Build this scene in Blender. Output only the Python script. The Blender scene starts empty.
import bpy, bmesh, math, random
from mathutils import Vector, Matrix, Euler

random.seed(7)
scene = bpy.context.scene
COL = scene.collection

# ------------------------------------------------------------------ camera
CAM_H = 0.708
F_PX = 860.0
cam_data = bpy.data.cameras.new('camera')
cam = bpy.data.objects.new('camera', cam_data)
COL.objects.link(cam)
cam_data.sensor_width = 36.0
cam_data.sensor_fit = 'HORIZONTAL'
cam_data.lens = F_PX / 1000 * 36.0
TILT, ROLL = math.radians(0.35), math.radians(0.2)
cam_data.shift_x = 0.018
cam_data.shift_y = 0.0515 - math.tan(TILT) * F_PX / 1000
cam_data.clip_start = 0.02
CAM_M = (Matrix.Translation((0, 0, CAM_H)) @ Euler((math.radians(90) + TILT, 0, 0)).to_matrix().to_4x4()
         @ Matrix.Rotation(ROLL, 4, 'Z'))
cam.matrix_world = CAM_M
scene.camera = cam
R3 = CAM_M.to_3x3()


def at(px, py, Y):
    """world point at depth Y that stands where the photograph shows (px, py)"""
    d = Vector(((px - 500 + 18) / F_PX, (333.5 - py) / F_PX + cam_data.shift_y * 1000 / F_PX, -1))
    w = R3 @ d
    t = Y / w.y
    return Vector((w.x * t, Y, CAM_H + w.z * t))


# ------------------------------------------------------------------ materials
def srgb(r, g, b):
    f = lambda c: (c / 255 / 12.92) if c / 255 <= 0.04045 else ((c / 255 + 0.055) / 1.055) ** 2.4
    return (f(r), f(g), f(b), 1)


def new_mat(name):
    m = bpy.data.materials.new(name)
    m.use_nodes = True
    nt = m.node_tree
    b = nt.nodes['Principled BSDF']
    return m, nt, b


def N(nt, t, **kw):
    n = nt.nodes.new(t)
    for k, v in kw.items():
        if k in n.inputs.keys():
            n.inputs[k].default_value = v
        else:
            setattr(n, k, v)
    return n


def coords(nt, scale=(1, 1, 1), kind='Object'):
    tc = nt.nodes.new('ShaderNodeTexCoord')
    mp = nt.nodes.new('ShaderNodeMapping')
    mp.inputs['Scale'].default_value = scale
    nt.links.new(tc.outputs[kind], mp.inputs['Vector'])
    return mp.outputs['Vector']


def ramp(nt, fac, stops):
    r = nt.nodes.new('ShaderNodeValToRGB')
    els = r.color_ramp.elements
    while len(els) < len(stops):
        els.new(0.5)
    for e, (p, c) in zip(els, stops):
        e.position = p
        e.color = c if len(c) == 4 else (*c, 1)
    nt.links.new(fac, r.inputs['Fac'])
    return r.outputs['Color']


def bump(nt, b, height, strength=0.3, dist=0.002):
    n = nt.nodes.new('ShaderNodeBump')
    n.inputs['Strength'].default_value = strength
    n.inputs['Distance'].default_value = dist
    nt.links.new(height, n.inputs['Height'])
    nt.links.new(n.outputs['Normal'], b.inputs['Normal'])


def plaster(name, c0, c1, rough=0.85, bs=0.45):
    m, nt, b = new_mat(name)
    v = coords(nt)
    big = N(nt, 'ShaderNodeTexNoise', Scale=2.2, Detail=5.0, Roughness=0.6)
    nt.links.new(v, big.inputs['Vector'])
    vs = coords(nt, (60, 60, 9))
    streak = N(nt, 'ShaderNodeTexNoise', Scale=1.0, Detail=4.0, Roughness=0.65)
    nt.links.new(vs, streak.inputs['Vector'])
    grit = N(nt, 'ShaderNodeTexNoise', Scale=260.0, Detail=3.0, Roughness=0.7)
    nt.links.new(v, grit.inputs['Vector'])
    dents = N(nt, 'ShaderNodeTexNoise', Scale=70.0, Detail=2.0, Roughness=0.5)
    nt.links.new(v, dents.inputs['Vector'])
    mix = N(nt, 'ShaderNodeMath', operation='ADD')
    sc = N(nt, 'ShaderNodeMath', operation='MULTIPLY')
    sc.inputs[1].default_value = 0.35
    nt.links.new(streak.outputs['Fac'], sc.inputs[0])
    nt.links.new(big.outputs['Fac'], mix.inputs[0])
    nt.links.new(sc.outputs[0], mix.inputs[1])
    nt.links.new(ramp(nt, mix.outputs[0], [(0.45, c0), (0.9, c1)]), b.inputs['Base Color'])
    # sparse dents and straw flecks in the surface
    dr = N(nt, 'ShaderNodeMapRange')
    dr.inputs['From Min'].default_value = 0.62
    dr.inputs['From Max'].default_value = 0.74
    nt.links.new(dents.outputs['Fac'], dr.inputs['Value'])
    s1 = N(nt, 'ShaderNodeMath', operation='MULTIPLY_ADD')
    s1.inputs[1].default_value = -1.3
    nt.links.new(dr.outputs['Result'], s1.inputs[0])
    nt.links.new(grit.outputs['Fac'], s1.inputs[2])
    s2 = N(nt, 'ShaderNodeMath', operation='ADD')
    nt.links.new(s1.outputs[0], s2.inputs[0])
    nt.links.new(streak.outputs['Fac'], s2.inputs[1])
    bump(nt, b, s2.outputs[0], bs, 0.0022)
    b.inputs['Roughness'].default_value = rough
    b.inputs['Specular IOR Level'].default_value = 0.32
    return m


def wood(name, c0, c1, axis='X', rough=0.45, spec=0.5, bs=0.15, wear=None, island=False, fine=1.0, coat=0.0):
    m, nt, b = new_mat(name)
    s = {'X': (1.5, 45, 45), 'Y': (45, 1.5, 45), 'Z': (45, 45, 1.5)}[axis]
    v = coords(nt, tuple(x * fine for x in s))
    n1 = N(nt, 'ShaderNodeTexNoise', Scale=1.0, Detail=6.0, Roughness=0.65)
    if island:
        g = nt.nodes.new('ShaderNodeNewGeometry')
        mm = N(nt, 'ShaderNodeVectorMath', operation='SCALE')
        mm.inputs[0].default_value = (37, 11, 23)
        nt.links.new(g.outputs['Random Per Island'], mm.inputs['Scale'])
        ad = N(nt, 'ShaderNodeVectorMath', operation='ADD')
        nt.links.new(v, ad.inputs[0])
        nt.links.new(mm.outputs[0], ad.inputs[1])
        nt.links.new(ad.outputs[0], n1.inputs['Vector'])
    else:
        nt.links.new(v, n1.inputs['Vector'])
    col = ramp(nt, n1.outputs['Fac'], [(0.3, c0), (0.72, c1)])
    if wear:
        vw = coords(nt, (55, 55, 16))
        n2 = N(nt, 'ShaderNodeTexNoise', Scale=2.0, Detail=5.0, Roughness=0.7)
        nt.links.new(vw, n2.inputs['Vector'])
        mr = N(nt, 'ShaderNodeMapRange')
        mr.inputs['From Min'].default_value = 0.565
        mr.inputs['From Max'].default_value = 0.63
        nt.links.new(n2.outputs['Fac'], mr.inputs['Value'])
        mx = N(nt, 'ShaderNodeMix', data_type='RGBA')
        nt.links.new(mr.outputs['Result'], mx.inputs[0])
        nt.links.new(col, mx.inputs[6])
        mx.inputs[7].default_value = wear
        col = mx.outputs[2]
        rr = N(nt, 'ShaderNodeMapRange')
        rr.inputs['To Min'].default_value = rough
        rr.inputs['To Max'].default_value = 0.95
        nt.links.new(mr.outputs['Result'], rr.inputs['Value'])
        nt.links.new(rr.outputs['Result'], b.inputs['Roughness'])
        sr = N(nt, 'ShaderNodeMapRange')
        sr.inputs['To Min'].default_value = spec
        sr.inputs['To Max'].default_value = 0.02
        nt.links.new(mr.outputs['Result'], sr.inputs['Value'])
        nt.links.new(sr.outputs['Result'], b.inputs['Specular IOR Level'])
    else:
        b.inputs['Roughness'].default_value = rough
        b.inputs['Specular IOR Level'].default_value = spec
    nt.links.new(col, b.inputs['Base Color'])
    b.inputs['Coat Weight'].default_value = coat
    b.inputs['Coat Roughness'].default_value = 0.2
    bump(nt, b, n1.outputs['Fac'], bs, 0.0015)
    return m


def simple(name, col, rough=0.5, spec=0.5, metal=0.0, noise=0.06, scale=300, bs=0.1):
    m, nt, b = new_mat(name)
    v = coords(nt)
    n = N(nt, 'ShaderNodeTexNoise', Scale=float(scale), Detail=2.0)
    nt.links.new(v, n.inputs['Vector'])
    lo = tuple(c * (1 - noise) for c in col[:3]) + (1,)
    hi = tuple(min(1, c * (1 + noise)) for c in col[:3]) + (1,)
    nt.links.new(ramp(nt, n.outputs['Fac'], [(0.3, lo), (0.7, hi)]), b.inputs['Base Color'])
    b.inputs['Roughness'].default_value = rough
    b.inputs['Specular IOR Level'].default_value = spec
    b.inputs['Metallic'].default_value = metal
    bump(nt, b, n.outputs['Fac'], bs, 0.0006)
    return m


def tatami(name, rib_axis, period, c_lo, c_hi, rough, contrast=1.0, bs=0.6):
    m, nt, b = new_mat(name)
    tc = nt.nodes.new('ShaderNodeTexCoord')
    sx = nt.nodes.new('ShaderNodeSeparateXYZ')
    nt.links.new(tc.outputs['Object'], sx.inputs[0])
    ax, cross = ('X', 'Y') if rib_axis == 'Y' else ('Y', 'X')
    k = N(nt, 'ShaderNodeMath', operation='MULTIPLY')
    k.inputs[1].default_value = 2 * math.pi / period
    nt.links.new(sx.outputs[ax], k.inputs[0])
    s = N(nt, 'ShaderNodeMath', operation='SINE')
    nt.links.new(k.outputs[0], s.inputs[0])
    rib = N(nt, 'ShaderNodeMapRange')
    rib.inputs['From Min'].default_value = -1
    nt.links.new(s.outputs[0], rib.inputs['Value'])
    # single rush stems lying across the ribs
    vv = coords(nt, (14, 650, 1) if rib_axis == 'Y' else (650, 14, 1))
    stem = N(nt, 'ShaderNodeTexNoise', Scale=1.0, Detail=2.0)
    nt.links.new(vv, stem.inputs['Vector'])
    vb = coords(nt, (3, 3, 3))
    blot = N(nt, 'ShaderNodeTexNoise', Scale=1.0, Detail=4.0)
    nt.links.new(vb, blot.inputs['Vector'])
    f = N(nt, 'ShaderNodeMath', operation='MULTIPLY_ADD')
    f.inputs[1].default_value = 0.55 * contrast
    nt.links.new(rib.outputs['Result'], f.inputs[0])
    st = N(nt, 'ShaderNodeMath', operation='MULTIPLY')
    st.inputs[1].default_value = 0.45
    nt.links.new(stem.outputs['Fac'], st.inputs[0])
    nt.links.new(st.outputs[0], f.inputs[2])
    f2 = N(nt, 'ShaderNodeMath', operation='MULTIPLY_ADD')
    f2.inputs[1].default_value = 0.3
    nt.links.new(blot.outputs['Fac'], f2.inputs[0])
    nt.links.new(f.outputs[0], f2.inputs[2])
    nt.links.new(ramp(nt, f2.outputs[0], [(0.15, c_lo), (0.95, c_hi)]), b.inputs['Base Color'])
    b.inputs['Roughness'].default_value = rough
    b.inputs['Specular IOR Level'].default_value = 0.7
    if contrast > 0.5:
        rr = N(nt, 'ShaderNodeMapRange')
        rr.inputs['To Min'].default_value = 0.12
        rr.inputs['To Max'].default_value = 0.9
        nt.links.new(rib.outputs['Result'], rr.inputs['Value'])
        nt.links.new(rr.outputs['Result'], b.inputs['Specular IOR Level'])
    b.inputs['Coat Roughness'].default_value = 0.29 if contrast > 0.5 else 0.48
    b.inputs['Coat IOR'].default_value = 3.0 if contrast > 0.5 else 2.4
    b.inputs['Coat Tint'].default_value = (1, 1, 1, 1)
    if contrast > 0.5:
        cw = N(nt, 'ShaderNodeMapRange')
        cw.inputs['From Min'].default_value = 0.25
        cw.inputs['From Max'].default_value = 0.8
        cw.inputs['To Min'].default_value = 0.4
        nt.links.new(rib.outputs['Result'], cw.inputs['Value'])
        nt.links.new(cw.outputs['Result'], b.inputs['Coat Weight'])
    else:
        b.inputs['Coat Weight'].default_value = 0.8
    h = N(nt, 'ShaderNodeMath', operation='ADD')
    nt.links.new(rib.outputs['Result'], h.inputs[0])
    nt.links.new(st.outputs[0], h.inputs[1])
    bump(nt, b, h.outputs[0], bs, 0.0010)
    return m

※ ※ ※

● **TASK TO CARRY OUT**
Reprint the data above from the opening line to the line holding "COL = scene.collection", inclusive, and nothing else.

● **ANSWER TO THIS TASK**
Build this scene in Blender. Output only the Python script. The Blender scene starts empty.
import bpy, bmesh, math, random
from mathutils import Vector, Matrix, Euler

random.seed(7)
scene = bpy.context.scene
COL = scene.collection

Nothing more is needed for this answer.